I’m sure individual free agents may have reasons not to come to Seattle, but I’m sure a lot of them think Seattle is very attractive. If Jose Vidro can’t get booed in this town, who could? I know: Richie and Jeff Weaver, but still.
If I were a free agent and I had the choice of playing and working out in 95F heat, or the mid 70’s for a whole summer, I’d have my agent on the phone everyday asking “who are you talking to in Seattle?”
No bees on this thread yet? Really??
Look, we all know Seattle has about as much chance of signing a big name free agent as some cop from Clayton County, GA has of finding a bigfoot corpse in a freezer.
Wait, has anyone seen Carlos Silva lately? Sure would be nice if his contract turned out to be a hoax.
Given the choice between Jarrod Washburn on the roster or $10 million free to spend on something else, I’m taking the money every time.
I don’t think that it is tough to bring players here, but if it were, couldn’t they just put a batting cage down at the VMAC on Lake Washington and take their prospective free agents down there and tell them the M’s share the facility with the Seahawks?
I think the perception that it is difficult to bring good players here comes from the fact that the Mariners bring in the crappy players and haven’t tried to sign the good ones over the past few years.

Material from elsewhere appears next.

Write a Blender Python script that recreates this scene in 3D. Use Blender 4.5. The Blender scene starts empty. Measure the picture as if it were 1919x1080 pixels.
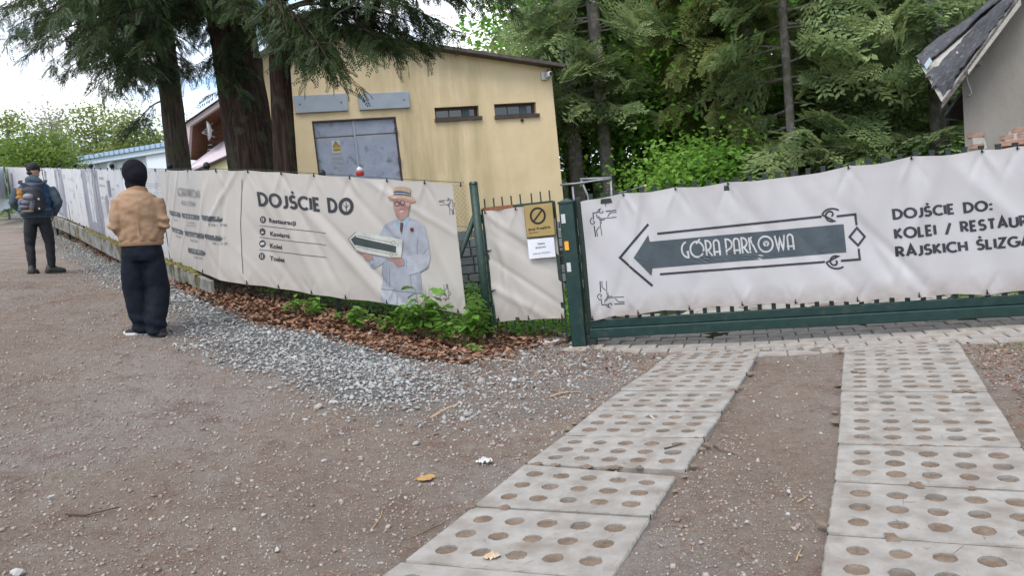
import bpy, bmesh, math, random
import numpy as np
from mathutils import Vector, Matrix
from mathutils.geometry import tessellate_polygon
random.seed(7); rng = np.random.default_rng(7)
R = math.radians
sc = bpy.context.scene
col = sc.collection

# ---------------------------------------------------------------- camera
F = 1400.0; CH = 1.45
_u = np.array([-1618., 15700., 1400.]); _u /= np.linalg.norm(_u)      # world up in camera axes
_f = np.array([0., 0., -1.]); _y = _f - _u*_f.dot(_u); _y /= np.linalg.norm(_y)
_x = np.cross(_y, _u)
RW = np.array([_x, _y, _u])          # rows: world axes in camera coords -> world = RW @ cam
CAM = np.array([0., 0., CH])
cd = bpy.data.cameras.new("camera"); cam = bpy.data.objects.new("camera", cd); col.objects.link(cam)
cd.sensor_width = 36; cd.lens = F/1919*36; cd.clip_end = 900; cd.clip_start = 0.05
M4 = Matrix([[*RW[0], 0], [*RW[1], 0], [*RW[2], CH], [0, 0, 0, 1]]); cam.matrix_world = M4
sc.camera = cam
# ---------------------------------------------------------------- world, sun, exposure
SUN_EL, SUN_AZ = R(60), R(205)      # azimuth clockwise from +Y
w = bpy.data.worlds.new("World"); sc.world = w; w.use_nodes = True
nt = w.node_tree; N = nt.nodes; L = nt.links; N.clear()
wo = N.new('ShaderNodeOutputWorld'); bg = N.new('ShaderNodeBackground'); bg.inputs[1].default_value = 0.145
sk = N.new('ShaderNodeTexSky'); sk.sky_type = 'NISHITA'; sk.sun_disc = False
sk.sun_elevation = SUN_EL; sk.sun_rotation = SUN_AZ; sk.air_density = 1.0; sk.dust_density = 0.6; sk.ozone_density = 1.5
tc = N.new('ShaderNodeTexCoord'); mp = N.new('ShaderNodeMapping'); mp.inputs['Scale'].default_value = (1, 1, 2.6); mp.inputs['Location'].default_value = (1.3, 0.7, 0.4)
n1 = N.new('ShaderNodeTexNoise'); n1.inputs['Scale'].default_value = 2.6; n1.inputs['Detail'].default_value = 9; n1.inputs['Roughness'].default_value = 0.58
cr = N.new('ShaderNodeValToRGB'); cr.color_ramp.elements[0].position = 0.43; cr.color_ramp.elements[1].position = 0.57
n2 = N.new('ShaderNodeTexNoise'); n2.inputs['Scale'].default_value = 5; n2.inputs['Detail'].default_value = 6
cc = N.new('ShaderNodeValToRGB'); cc.color_ramp.elements[0].color = (5.2, 5.6, 6.3, 1); cc.color_ramp.elements[1].color = (8.6, 8.7, 8.9, 1)
cc.color_ramp.elements[0].position = .35; cc.color_ramp.elements[1].position = .6
mx = N.new('ShaderNodeMix'); mx.data_type = 'RGBA'
L.new(tc.outputs['Generated'], mp.inputs[0]); L.new(mp.outputs[0], n1.inputs[0]); L.new(mp.outputs[0], n2.inputs[0])
L.new(n1.outputs[0], cr.inputs[0]); L.new(n2.outputs[0], cc.inputs[0])
L.new(cr.outputs[0], mx.inputs[0]); L.new(sk.outputs[0], mx.inputs[6]); L.new(cc.outputs[0], mx.inputs[7])
L.new(mx.outputs[2], bg.inputs[0]); L.new(bg.outputs[0], wo.inputs[0])
sd = bpy.data.lights.new("sun", 'SUN'); sd.energy = 1.5; sd.angle = R(30); sd.color = (1, .96, .9)
so = bpy.data.objects.new("sun", sd); col.objects.link(so)
_dir = Vector((math.sin(SUN_AZ)*math.cos(SUN_EL), math.cos(SUN_AZ)*math.cos(SUN_EL), math.sin(SUN_EL)))
so.rotation_euler = _dir.to_track_quat('Z', 'Y').to_euler()
sc.view_settings.view_transform = 'Standard'; sc.view_settings.look = 'None'; sc.view_settings.gamma = 1
sc.view_settings.exposure = 0.96; sc.view_settings.use_curve_mapping = False
sc.cycles.max_bounces = 6; sc.cycles.transparent_max_bounces = 6

# ---------------------------------------------------------------- measuring helpers (photo px -> place)
def ray(px, py):
    d = RW @ np.array([px-959.5, 540-py, -F]); return d
def at_y(px, py, Y):
    d = ray(px, py); return CAM + d*(Y/d[1])
def proj(p):
    c = RW.T @ (np.asarray(p, float)-CAM); return 959.5+F*c[0]/-c[2], 540-F*c[1]/-c[2]
def z_at(X, Y, py):
    lo, hi = -20., 60.
    for _ in range(50):
        m = (lo+hi)/2
        if proj((X, Y, m))[1] > py: lo = m
        else: hi = m
    return (lo+hi)/2
class Plane:
    """vertical plane through A, direction e; coordinates (s, z)"""
    def __init__(s, A, B):
        s.A = np.array(A[:2], float); d = np.array(B[:2], float)-s.A; s.len = np.linalg.norm(d); s.e = d/s.len
        n = np.array([s.e[1], -s.e[0]]);
        if n.dot(s.A) > 0: n = -n         # towards the viewer side
        s.n = n
    def hit(s, px, py):
        d = ray(px, py); t = s.A.dot(s.n)/d[:2].dot(s.n); p = CAM+d*t
        return (p[:2]-s.A).dot(s.e), p[2]
    def pt(s, a, z, off=0.):
        q = s.A+s.e*a+s.n*off; return np.array([q[0], q[1], z])

# ---------------------------------------------------------------- ground height: thin-plate through surveyed points
CP = [(0,0,.0),(2.5,3,0),(1,5,0),(3,5,0),(.9,8.1,0),(4.7,6.85,.0),(-.5,8.4,.17),(-.2,5,.05),(-1.2,6.5,.24),(-3.65,7.45,.65),(-7.3,11.6,1.36),
      (-1.5,3,.08),(-4,4,.42),(-2.2,9.0,.55),(-3.75,9.6,.90),(-5.9,12.5,1.17),(-8.6,15.8,1.64),(-13.7,22.5,2.55),(-9.5,11,1.5),(-8,6,1.0),(-3,0,.15),
      (2,9.5,.02),(6,9,.05),(9,14,.3),(0,13,.75),(-3,16,1.3),(4,17,.7),(-22,34,4.0),(-8,24,2.6),(12,30,2.5),(-40,60,7),(40,60,5),(0,60,5),(30,0,.3),(-30,0,3.2),(-20,12,2.8),(0,-15,0)]
_cp = np.array(CP, float)
def _U(r2): return np.where(r2 > 0, .5*r2*np.log(np.maximum(r2, 1e-12)), 0)
_n = len(_cp); _K = np.zeros((_n+3, _n+3)); _d = _cp[:, None, :2]-_cp[None, :, :2]; _K[:_n, :_n] = _U((_d**2).sum(2))+np.eye(_n)*.05
_K[:_n, _n] = 1; _K[:_n, _n+1:] = _cp[:, :2]; _K[_n, :_n] = 1; _K[_n+1:, :_n] = _cp[:, :2].T
_w = np.linalg.solve(_K, np.concatenate([_cp[:, 2], np.zeros(3)]))
def g(x, y):
    x = np.asarray(x, float); y = np.asarray(y, float)
    xc = np.clip(x, -45, 45); yc = np.clip(y, -15, 65)
    r = _w[_n]+_w[_n+1]*xc+_w[_n+2]*yc
    for i in range(_n): r = r+_w[i]*_U((xc-_cp[i, 0])**2+(yc-_cp[i, 1])**2)
    return r
def micro(x, y):
    x = np.asarray(x); y = np.asarray(y); r = 0
    for k, (a, b, c, A) in enumerate([(3.1, 1.7, 0, .010), (-2.3, 4.4, 1, .008), (9.1, 5.3, 2, .004), (-7.7, 11.2, 3, .004), (23, 17, 4, .0035), (-19, 31, 5, .0035)]):
        r = r+A*np.sin(a*x+b*y+c+1.5*np.sin(b*.7*x-a*.6*y+c*2))
    return r
def on_ground(px, py):
    d = ray(px, py); t0 = 1.0
    prev = None
    for t in np.concatenate([np.linspace(.5, 20, 400), np.linspace(20, 90, 400)]):
        k = t/d[1]; p = CAM+d*k; h = p[2]-g(p[0], p[1])
        if h < 0:
            if prev is None: return p
            a, b = prev, t
            for _ in range(18):
                m = (a+b)/2; p = CAM+d*(m/d[1])
                if p[2]-g(p[0], p[1]) < 0: b = m
                else: a = m
            return p
        prev = t
    return p

# ---------------------------------------------------------------- object helpers
def tag(o, label=None, cat=None, group=None, kind=None):
    if label: o['label'] = label
    if cat: o['category'] = cat
    if group: o['group'] = group
    if kind: o['kind'] = kind
    return o
def thing(name, label, cat, loc=(0, 0, 0), rz=0, group=None):
    o = bpy.data.objects.new(name, None); col.objects.link(o); o.location = loc; o.rotation_euler = (0, 0, rz); o.empty_display_size = .1
    return tag(o, label, cat, group)
def link(name, me, parent=None):
    o = bpy.data.objects.new(name, me); col.objects.link(o)
    if parent is not None:
        o.parent = parent
    return o
def world_child(o, parent):
    """parent an object whose mesh is in world coordinates to an empty that may be moved"""
    o.parent = parent
    loc = parent.location; rz = parent.rotation_euler[2]
    Mi = (Matrix.Translation(loc) @ Matrix.Rotation(rz, 4, 'Z')).inverted()
    if parent.parent is None: o.matrix_local = Mi
    return o
def fast_mesh(name, V, T, mat, smooth=False, mats=None, midx=None):
    V = np.asarray(V, np.float32).reshape(-1, 3); T = np.asarray(T, np.int32); k = T.shape[1]
    me = bpy.data.meshes.new(name); me.vertices.add(len(V)); me.vertices.foreach_set('co', V.ravel())
    me.loops.add(T.size); me.loops.foreach_set('vertex_index', T.ravel())
    me.polygons.add(len(T)); me.polygons.foreach_set('loop_start', np.arange(0, T.size, k, dtype=np.int32))
    me.polygons.foreach_set('loop_total', np.full(len(T), k, np.int32))
    if smooth: me.polygons.foreach_set('use_smooth', np.ones(len(T), bool))
    me.update(calc_edges=True)
    for m in (mats or [mat]): me.materials.append(m)
    if midx is not None: me.polygons.foreach_set('material_index', np.asarray(midx, np.int32))
    return me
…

It’s like signing a guy with a World Series ring…when he’s already washed-up!
AND that they’re relying on free agents instead of their homegrown talent to win games.
All I can say is that as a Twins fan, I hope that the Mariners are afraid of not being able to sign free agents if they dump Washburn, because I’m hearing my club put a claim in on him and I’m curled up in the fetal position hoping that it’s not true.
According to this, the M’s are going to keep Raul and Wash for the rest of the season… fuck.
Personally, I hope the Yankees pick up Washburn.
Not only because they are the ones who are most likely to eat all of his salary, but also because I don’t like the Yankees. The Red Sox would be nice, too. Just to remind those Sox fans what a bad player with a bloated contract looks like.
Well, if that SI article is right, then its time to break out the pichforks and torches.
If that SI article is true and they end up keeping Washburn, I am going to have to really reconsider the level of attention I can afford to give to the Mariners. Watching gross incompetence day after day, season after season is just not all that fun.